▼▼▼

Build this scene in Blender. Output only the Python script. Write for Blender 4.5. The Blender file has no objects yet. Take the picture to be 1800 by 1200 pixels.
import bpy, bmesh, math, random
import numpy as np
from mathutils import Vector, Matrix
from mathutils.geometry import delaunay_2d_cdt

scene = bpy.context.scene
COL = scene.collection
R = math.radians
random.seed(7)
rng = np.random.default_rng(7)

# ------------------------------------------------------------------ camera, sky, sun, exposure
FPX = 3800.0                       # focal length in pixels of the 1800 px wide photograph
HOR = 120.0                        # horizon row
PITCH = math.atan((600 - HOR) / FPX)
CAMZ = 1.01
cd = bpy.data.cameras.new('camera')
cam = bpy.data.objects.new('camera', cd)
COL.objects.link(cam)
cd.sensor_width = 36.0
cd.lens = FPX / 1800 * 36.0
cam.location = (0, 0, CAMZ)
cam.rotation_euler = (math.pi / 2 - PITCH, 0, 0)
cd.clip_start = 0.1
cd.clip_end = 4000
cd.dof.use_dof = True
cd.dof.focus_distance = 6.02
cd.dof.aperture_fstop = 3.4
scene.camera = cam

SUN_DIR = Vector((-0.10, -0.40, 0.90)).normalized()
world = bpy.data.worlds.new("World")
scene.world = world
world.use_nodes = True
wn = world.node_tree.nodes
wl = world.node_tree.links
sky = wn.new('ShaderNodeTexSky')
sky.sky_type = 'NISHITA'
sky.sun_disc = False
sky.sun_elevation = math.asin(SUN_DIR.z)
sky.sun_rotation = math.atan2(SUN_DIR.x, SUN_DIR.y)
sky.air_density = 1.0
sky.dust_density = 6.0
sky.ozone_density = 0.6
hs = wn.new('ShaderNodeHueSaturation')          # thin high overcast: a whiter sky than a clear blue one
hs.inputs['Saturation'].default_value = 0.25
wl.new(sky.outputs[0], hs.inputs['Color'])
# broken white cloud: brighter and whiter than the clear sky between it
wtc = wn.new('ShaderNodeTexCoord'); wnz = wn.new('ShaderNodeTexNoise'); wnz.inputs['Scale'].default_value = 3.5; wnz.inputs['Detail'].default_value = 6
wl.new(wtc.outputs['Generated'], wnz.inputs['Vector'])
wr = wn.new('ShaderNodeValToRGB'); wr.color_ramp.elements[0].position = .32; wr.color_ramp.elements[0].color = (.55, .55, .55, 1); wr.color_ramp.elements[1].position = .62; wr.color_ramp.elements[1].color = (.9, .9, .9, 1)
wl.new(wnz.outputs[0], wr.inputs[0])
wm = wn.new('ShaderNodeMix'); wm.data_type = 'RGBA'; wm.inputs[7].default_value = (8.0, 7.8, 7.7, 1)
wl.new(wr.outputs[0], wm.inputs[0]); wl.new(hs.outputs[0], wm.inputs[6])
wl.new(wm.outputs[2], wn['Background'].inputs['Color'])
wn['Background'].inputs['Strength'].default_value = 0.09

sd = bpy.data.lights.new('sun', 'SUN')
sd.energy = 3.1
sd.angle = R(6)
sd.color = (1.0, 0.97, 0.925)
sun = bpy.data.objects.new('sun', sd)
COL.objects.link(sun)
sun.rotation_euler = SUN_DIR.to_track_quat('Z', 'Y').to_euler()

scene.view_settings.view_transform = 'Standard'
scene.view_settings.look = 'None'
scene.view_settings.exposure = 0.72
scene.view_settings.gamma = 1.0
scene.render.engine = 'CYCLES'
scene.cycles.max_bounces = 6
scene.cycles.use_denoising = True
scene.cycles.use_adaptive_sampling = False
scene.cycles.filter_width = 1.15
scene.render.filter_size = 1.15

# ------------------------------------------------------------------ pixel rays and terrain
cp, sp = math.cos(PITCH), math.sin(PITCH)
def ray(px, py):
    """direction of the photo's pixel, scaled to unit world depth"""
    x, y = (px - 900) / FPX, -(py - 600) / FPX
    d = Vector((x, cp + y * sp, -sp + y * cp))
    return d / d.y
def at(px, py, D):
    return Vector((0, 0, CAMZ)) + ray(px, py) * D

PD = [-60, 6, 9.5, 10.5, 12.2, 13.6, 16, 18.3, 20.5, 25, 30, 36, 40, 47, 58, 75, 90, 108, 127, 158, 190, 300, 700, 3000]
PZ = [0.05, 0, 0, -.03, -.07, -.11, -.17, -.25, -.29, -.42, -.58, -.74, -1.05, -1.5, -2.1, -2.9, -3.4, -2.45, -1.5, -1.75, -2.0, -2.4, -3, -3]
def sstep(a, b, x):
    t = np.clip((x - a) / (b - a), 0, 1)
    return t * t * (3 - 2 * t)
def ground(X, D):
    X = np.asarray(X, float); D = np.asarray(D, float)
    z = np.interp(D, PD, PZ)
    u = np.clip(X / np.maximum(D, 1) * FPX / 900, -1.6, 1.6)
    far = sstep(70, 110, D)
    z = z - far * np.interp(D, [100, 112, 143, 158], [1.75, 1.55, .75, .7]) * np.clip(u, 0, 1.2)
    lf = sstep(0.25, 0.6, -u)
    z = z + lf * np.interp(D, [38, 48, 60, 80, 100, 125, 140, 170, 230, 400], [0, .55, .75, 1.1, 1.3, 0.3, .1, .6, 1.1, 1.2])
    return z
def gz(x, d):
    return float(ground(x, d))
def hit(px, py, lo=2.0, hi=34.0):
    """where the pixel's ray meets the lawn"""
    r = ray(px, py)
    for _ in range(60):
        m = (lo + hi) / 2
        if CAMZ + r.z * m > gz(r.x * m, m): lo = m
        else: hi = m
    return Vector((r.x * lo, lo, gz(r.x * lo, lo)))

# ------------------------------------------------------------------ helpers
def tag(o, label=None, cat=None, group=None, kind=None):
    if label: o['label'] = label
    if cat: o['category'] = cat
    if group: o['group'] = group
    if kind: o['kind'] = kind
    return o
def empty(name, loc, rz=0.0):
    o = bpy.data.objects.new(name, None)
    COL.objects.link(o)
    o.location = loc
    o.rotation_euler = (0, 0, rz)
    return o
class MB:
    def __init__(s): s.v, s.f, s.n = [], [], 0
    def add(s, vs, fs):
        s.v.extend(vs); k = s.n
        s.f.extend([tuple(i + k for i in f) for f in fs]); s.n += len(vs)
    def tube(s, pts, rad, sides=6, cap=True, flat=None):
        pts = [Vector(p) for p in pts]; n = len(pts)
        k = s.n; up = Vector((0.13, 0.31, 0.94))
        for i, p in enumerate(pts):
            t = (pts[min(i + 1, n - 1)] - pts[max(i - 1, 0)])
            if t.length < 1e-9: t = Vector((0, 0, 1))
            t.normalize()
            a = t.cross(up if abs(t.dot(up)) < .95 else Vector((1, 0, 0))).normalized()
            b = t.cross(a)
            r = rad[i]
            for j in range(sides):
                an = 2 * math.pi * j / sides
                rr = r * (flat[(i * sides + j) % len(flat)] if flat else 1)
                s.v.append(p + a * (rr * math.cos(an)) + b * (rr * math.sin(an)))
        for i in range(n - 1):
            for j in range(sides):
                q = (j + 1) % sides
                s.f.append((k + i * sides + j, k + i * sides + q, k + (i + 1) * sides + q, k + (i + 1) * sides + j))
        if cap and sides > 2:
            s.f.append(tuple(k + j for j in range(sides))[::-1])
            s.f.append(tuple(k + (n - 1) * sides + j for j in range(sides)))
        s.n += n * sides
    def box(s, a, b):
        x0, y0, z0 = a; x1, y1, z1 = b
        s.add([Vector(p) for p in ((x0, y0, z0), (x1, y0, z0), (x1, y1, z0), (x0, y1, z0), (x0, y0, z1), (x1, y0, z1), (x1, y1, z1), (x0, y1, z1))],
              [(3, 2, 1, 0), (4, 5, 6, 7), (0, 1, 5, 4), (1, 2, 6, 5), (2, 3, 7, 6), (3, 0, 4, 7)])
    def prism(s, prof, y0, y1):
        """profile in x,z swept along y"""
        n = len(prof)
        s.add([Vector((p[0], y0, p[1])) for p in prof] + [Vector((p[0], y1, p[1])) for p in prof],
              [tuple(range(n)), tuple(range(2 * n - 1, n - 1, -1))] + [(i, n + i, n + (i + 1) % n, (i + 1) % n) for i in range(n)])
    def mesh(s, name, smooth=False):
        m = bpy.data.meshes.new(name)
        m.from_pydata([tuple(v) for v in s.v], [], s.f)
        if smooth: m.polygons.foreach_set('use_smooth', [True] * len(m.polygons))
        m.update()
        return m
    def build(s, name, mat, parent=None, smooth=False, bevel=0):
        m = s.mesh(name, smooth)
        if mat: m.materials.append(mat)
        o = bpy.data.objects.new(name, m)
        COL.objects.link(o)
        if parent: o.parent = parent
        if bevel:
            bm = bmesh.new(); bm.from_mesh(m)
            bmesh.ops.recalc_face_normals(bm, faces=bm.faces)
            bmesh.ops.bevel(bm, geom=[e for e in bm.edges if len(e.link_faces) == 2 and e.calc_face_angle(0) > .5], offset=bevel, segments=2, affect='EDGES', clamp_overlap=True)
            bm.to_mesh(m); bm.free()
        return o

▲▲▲

* [WRITTEN REQUEST] Return, please, the lines of the data from the first through the line containing "rng = np.random.default_rng(7)", both kept, exactly as they stand and nothing more.

* [RESULT]
Build this scene in Blender. Output only the Python script. Write for Blender 4.5. The Blender file has no objects yet. Take the picture to be 1800 by 1200 pixels.
import bpy, bmesh, math, random
import numpy as np
from mathutils import Vector, Matrix
from mathutils.geometry import delaunay_2d_cdt

scene = bpy.context.scene
COL = scene.collection
R = math.radians
random.seed(7)
rng = np.random.default_rng(7)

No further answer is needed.